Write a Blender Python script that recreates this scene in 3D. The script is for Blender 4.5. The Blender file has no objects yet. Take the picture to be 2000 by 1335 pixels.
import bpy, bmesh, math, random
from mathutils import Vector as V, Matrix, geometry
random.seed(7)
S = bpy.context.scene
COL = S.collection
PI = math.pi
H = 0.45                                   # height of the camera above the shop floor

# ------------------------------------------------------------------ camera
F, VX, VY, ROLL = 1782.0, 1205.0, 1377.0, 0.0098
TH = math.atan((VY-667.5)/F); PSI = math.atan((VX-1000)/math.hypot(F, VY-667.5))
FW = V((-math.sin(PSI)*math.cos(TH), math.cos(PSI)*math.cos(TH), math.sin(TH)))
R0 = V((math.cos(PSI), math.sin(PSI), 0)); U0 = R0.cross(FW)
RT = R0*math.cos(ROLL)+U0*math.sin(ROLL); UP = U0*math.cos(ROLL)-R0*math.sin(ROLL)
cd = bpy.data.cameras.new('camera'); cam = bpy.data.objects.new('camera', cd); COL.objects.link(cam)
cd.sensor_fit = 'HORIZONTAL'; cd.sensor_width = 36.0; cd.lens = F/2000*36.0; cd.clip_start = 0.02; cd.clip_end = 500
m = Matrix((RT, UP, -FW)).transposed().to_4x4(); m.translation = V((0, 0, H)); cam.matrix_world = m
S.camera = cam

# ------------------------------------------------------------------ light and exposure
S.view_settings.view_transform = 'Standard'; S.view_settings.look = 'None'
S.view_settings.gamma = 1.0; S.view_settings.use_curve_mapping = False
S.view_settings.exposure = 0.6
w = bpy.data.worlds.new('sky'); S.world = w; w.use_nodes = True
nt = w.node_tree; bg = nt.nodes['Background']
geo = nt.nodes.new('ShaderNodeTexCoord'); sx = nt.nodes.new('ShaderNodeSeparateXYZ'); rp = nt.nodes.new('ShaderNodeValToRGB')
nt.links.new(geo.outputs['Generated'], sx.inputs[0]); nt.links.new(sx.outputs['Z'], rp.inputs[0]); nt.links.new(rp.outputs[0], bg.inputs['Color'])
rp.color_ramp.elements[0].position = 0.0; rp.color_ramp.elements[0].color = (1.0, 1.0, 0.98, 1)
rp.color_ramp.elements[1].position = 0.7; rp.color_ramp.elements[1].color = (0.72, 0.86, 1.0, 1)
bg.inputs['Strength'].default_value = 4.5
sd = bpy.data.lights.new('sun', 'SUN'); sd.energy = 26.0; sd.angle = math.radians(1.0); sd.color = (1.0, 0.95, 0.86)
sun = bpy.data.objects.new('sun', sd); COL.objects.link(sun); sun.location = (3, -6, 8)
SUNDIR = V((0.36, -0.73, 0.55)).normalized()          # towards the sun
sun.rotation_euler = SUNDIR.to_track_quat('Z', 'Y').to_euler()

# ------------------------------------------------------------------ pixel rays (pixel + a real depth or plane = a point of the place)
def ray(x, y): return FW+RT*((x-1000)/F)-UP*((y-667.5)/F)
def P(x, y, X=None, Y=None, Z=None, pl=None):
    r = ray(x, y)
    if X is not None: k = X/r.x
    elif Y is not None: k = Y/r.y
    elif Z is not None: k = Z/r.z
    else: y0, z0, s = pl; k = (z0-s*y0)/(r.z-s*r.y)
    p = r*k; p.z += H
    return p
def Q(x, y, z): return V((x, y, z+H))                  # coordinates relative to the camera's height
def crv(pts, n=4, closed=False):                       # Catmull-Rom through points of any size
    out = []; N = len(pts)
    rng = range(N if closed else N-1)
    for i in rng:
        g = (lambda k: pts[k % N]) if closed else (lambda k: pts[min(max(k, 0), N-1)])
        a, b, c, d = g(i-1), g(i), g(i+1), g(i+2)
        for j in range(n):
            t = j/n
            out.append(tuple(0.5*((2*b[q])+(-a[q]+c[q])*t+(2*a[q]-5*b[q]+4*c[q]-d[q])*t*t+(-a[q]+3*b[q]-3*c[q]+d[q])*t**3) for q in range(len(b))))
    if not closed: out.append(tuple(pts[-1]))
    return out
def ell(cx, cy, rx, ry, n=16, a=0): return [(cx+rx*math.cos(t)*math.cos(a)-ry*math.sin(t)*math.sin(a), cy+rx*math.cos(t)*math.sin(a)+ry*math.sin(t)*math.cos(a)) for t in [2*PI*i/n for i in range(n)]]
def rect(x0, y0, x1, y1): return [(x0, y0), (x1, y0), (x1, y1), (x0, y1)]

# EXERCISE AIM
Take the lines above and print them exactly.

# REPLY TO THE TASK
Write a Blender Python script that recreates this scene in 3D. The script is for Blender 4.5. The Blender file has no objects yet. Take the picture to be 2000 by 1335 pixels.
import bpy, bmesh, math, random
from mathutils import Vector as V, Matrix, geometry
random.seed(7)
S = bpy.context.scene
COL = S.collection
PI = math.pi
H = 0.45                                   # height of the camera above the shop floor

# ------------------------------------------------------------------ camera
F, VX, VY, ROLL = 1782.0, 1205.0, 1377.0, 0.0098
TH = math.atan((VY-667.5)/F); PSI = math.atan((VX-1000)/math.hypot(F, VY-667.5))
FW = V((-math.sin(PSI)*math.cos(TH), math.cos(PSI)*math.cos(TH), math.sin(TH)))
R0 = V((math.cos(PSI), math.sin(PSI), 0)); U0 = R0.cross(FW)
RT = R0*math.cos(ROLL)+U0*math.sin(ROLL); UP = U0*math.cos(ROLL)-R0*math.sin(ROLL)
cd = bpy.data.cameras.new('camera'); cam = bpy.data.objects.new('camera', cd); COL.objects.link(cam)
cd.sensor_fit = 'HORIZONTAL'; cd.sensor_width = 36.0; cd.lens = F/2000*36.0; cd.clip_start = 0.02; cd.clip_end = 500
m = Matrix((RT, UP, -FW)).transposed().to_4x4(); m.translation = V((0, 0, H)); cam.matrix_world = m
S.camera = cam

# ------------------------------------------------------------------ light and exposure
S.view_settings.view_transform = 'Standard'; S.view_settings.look = 'None'
S.view_settings.gamma = 1.0; S.view_settings.use_curve_mapping = False
S.view_settings.exposure = 0.6
w = bpy.data.worlds.new('sky'); S.world = w; w.use_nodes = True
nt = w.node_tree; bg = nt.nodes['Background']
geo = nt.nodes.new('ShaderNodeTexCoord'); sx = nt.nodes.new('ShaderNodeSeparateXYZ'); rp = nt.nodes.new('ShaderNodeValToRGB')
nt.links.new(geo.outputs['Generated'], sx.inputs[0]); nt.links.new(sx.outputs['Z'], rp.inputs[0]); nt.links.new(rp.outputs[0], bg.inputs['Color'])
rp.color_ramp.elements[0].position = 0.0; rp.color_ramp.elements[0].color = (1.0, 1.0, 0.98, 1)
rp.color_ramp.elements[1].position = 0.7; rp.color_ramp.elements[1].color = (0.72, 0.86, 1.0, 1)
bg.inputs['Strength'].default_value = 4.5
sd = bpy.data.lights.new('sun', 'SUN'); sd.energy = 26.0; sd.angle = math.radians(1.0); sd.color = (1.0, 0.95, 0.86)
sun = bpy.data.objects.new('sun', sd); COL.objects.link(sun); sun.location = (3, -6, 8)
SUNDIR = V((0.36, -0.73, 0.55)).normalized()          # towards the sun
sun.rotation_euler = SUNDIR.to_track_quat('Z', 'Y').to_euler()

# ------------------------------------------------------------------ pixel rays (pixel + a real depth or plane = a point of the place)
def ray(x, y): return FW+RT*((x-1000)/F)-UP*((y-667.5)/F)
def P(x, y, X=None, Y=None, Z=None, pl=None):
    r = ray(x, y)
    if X is not None: k = X/r.x
    elif Y is not None: k = Y/r.y
    elif Z is not None: k = Z/r.z
    else: y0, z0, s = pl; k = (z0-s*y0)/(r.z-s*r.y)
    p = r*k; p.z += H
    return p
def Q(x, y, z): return V((x, y, z+H))                  # coordinates relative to the camera's height
def crv(pts, n=4, closed=False):                       # Catmull-Rom through points of any size
    out = []; N = len(pts)
    rng = range(N if closed else N-1)
    for i in rng:
        g = (lambda k: pts[k % N]) if closed else (lambda k: pts[min(max(k, 0), N-1)])
        a, b, c, d = g(i-1), g(i), g(i+1), g(i+2)
        for j in range(n):
            t = j/n
            out.append(tuple(0.5*((2*b[q])+(-a[q]+c[q])*t+(2*a[q]-5*b[q]+4*c[q]-d[q])*t*t+(-a[q]+3*b[q]-3*c[q]+d[q])*t**3) for q in range(len(b))))
    if not closed: out.append(tuple(pts[-1]))
    return out
def ell(cx, cy, rx, ry, n=16, a=0): return [(cx+rx*math.cos(t)*math.cos(a)-ry*math.sin(t)*math.sin(a), cy+rx*math.cos(t)*math.sin(a)+ry*math.sin(t)*math.cos(a)) for t in [2*PI*i/n for i in range(n)]]
def rect(x0, y0, x1, y1): return [(x0, y0), (x1, y0), (x1, y1), (x0, y1)]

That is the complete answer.